Há mais recursos no oceano para além da vida marinha
Há uns dias, enquanto jantava com um grupo de amigos, alguém perguntou se Portugal tinha uma extensão muito maior do que a sua área continental. Começámos por discutir o significado de plataforma continental, de zona económica e exclusiva e do processo de extensão da mesma. Fiquei curioso e, antes de a conversa mudar de rumo, perguntei: “Quais as razões para querermos tanto território?”
Primeiro houve silêncio, depois houve referência às pescas, à biodiversidade e à proteção do oceano. Argumentos válidos, e críticos, no atual cenário de crise climática. Por coincidência, no final da conversa alguém perguntou se conhecemos o que existe no fundo do mar. Por ser aquele que mais próximo trabalha nessas áreas, respondi que não, que infelizmente não conhecíamos. A conversa prolongou-se por mais alguns minutos, mas sem nenhuma referência aos recursos não-vivos do oceano. Se o debate terminou por ali, esta persistiu na minha cabeça por mais alguns dias e este texto começou a ganhar forma.
O período compreendido entre 2021 e 2030 foi declarado pelas Nações Unidas como a década para as ciências oceânicas e para o desenvolvimento sustentável dos oceanos: a Década do Oceano. Se durante este período nada mais acontecer, que se celebre o envolvimento de Portugal no acordo alcançado pelos Estados-membros da ONU para o tratado de proteção da biodiversidade do alto-mar. Um processo que se prolongou por mais de duas décadas, que é um marco na política internacional e um passo importante para a proteção dos recursos naturais marinhos.
Que se celebre também a Conferência dos Oceanos da ONU, um encontro realizado há quase um ano, co-organizado pelos governos português e queniano, e que juntou no Parque das Nações, em Lisboa, líderes mundiais e decisores de alto nível para discutir assuntos relacionados com o oceano. Foi uma cimeira que, para além dos encontros políticos, contou com uma série de eventos paralelos geograficamente distribuídos por toda a grande Lisboa, para a promoção da ciência, da tecnologia e para a mobilização de recursos para o investimento em ciências do mar.
Apesar dos esforços, a literacia do oceano, ou a compreensão sobre a nossa influência no oceano e a influência do oceano em nós, é escassa, intermitente e ainda ao alcance de poucos. Acima de tudo, a comunicação sobre o oceano tem um viés e faz-se maioritariamente sobre os recursos marinhos vivos, negligenciado as áreas do conhecimento relacionadas com os recursos não-vivos do fundo do mar e do subsolo marinho.
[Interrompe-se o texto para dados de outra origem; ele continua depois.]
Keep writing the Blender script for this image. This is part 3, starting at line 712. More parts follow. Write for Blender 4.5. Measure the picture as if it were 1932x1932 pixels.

Num período crítico de combate à crise climática, e que se quer rápido na transição energética, os recursos marinhos não-vivos, e a sua exploração sustentável e responsável, são essenciais e deviam ser uma prioridade nacional. Os recursos não-vivos do oceano podem contribuir para suprir a atual falta de minerais críticos essenciais na construção da tecnologia associada à produção de energia renovável.
Quer a infraestrutura, quer as baterias de grande escala necessárias para o armazenamento da energia produzida requerem grandes quantidade de minerais, como são exemplo o lítio, o cobalto e os elementos das terras raras. As previsões sobre a quantidade de reservas disponíveis destes minerais são inferiores às necessidades previstas, e a descoberta de novos depósitos potenciará a criação de cadeias de fornecimento mais seguras do ponto de vista ambiental e dos direitos humanos. Uma prioridade no atual contexto europeu.
Este tipo de recurso mineral é expectável que exista no fundo do mar e no subsolo marinho sob jurisdição nacional. Apesar do potencial nacional, não existem dados, ou uma grande infraestrutura de investigação de âmbito nacional que permita adquirir e processar novos dados, ou modelar de forma integrada e sistemática os poucos dados existentes. Falta uma caracterização detalhada da distribuição espacial dos recursos não-vivos no oceano português que nos permita ter uma posição de liderança na transição energética sustentável.
Desde 1975 foram criados 25 ministérios do mar, ou equivalente, mas a aposta na economia azul referente aos recursos não-vivos do oceano foi sempre residual. Com dois terços da década para o oceano pela frente, o combate à crise climática deve passar por priorizar os recursos marinhos não-vivos.